The Potter books are by no means an isolated example of Christian misunderstanding of art. There are examples recent (The Last Temptation of Christ, My Sweet Jesus sculpture) and historical (Puritan rejection of theater due to its portrayal of immorality). The church’s history of engaging with the arts is often embarrassing. Here is a relationship that needs reconciliation.

There is a lesson to be learned here. Fear no art. Fear instead the email from your aunt which warns you about some upcoming film or novel that is supposed to destroy your faith.

3 Comments so far

  1. Scott Beshenich October 14th, 2009 3:06 pm

    The one thing I think that interesting about this, is that both the Chronicles of Narnia and Lord of the Rings books have tons of magic stuff going on in them and are written by Christian authors.

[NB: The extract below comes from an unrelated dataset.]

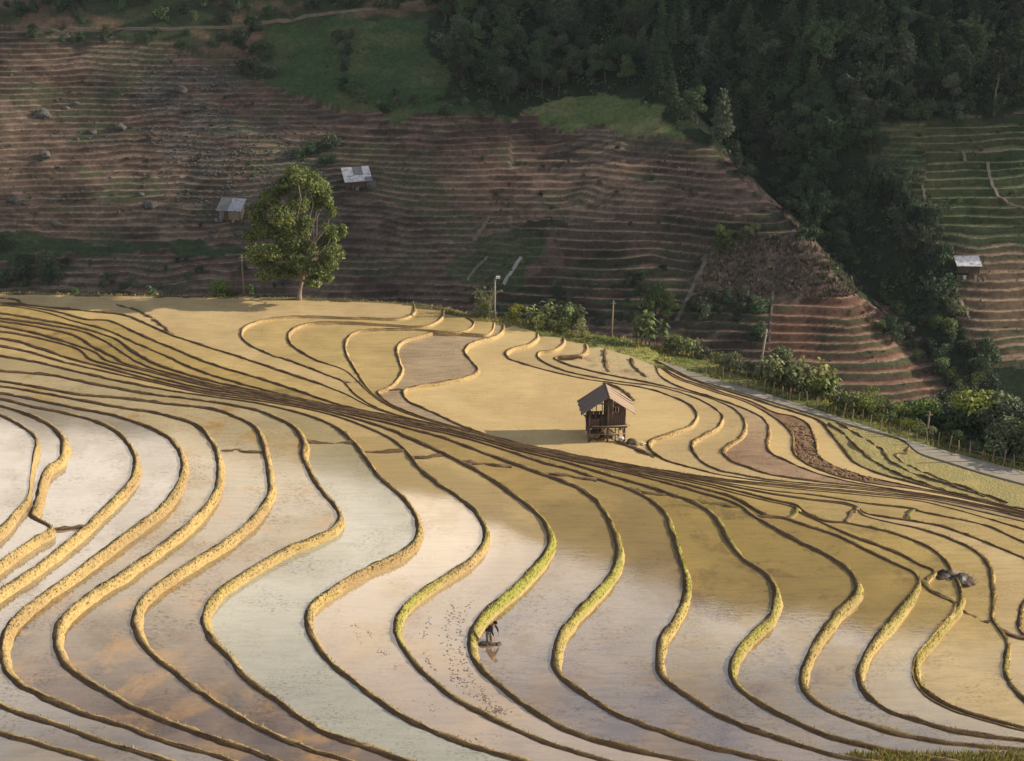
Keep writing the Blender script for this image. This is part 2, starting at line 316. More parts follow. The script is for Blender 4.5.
M['w_pale'] = watermat('water_pale', (.29, .225, .14), (.20, .15, .095), .34, .04, .45, .6, None, .05, .5, ((.34, .29, .22), 56, 70))
M['w_violet'] = watermat('water_violet', (.21, .135, .075), (.11, .07, .04), .19, .05, .5, .7, (.38, .21, .05), .06, .5, ((.42, .34, .20), 52, 76))
M['w_milky'] = watermat('water_milky', (.42, .395, .285), (.35, .325, .24), .22, .06, .4, .7, None, .05, .6, ((.40, .32, .17), 70, 82))
M['w_cream'] = watermat('water_cream', (.53, .395, .25), (.44, .325, .20), .34, .025, .3, .4, None, .03, .5, ((.56, .41, .19), 56, 76))
M['w_brown'] = watermat('water_brown', (.34, .235, .125), (.20, .14, .085), .36, .04, .6, .6, None, .06, .5, ((.48, .34, .135), 56, 78))
M['w_olive'] = watermat('water_olive', (.36, .25, .105), (.21, .145, .07), .37, .035, .6, .65, (.2, .12, .06), .05, .8, ((.46, .325, .115), 52, 70))
M['w_olive2'] = watermat('water_olive_pale', (.44, .33, .16), (.33, .245, .125), .31, .04, .6, .6, (.26, .19, .09), .05, .7, ((.52, .375, .14), 52, 70))
M['w_ochre'] = watermat('water_ochre', (.58, .435, .225), (.45, .33, .165), .08, .08, .4, .5, None, .04, .8)
M['w_ochre2'] = watermat('water_ochre_deep', (.54, .40, .18), (.41, .30, .13), .09, .07, .5, .5, None, .05, .8)
M['w_gold'] = watermat('water_gold', (.62, .46, .225), (.52, .38, .185), .05, .1, .3, .4, None, .04, .8)
M['w_dry'] = watermat('water_dry', (.43, .30, .19), (.30, .195, .125), .03, .2, .7, .9, (.26, .16, .10), .15, .9, ((.53, .41, .225), 92, 101))
M['w_till'] = watermat('water_tilled', (.45, .34, .21), (.33, .245, .155), .07, .12, .7, .7, None, .12, .8)

def soilmat(name, a, b, c=None, sc=2.0, bmp=.8):
    t = NT(name); p = t.pos(); n = t.noise(p, sc, 6, .7); n2 = t.noise(p, sc * 6, 4, .7)
    col = t.ramp(n, [(.3, a), (.65, b)] if c is None else [(.25, a), (.5, b), (.75, c)])
    col = t.mixc(t.math('MULTIPLY', n2, .5), col, tuple(k * .5 for k in a))
    return t.done(t.principled(col, .95, t.bump(n2, bmp, .12), .1))
M['plough'] = soilmat('ploughed_soil', (.12, .075, .045), (.27, .17, .10), (.36, .25, .15), 1.6, 1.0)
M['grassfield'] = soilmat('young_rice', (.42, .33, .13), (.29, .26, .115), (.52, .39, .155), .8, .9)
M['dryfield'] = soilmat('dry_field', (.40, .30, .13), (.30, .21, .11), (.48, .36, .16), .6, .5)

def bundmat():
    t = NT('bund_earth'); p = t.pos()
    at_ = t.n('Attribute', attribute_name='Col').outputs['Color']
    n = t.noise(p, 7, 6, .8); n2 = t.noise(p, 16, 3, .7)
    v = t.ramp(n, [(.3, .45), (.55, 1.0), (.72, 1.3)])
    col = t.mixc(1.0, at_, v, 'MULTIPLY')
    col = t.mixc(t.math('MULTIPLY', t.ramp(n2, [(.55, 0), (.72, 1)]), .45), col, (.11, .075, .04))
    return t.done(t.principled(col, .95, t.bump(n2, .9, .05), .08))
M['bund'] = bundmat()
EARTH = np.array((.20, .135, .075)); STRAW = np.array((.405, .295, .125)); DRY = np.array((.40, .29, .135))
GREEN = np.array((.25, .25, .052)); WET_SHADE = np.array((.12, .078, .045))  # inner lip: wet mud, darkened further to paint in its shaded side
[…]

  2. Taylor Driggers October 16th, 2009 7:42 am

    I agree. But those books were also very controversial during their own time, believe it or not.

    I think it’s sort of funny how a lot of evangelicals rely so heavily on chain e-mails to support their arguments, and ones that weren’t intended for that purpose at that. Can’t we think of any more reliable sources?

  3. Taylor Driggers October 19th, 2009 1:35 pm

    And another thing. If the people who condemn this kind of stuff are so strong in their faith, why are they so afraid that one book or movie is going to destroy it? Just throwing that out there.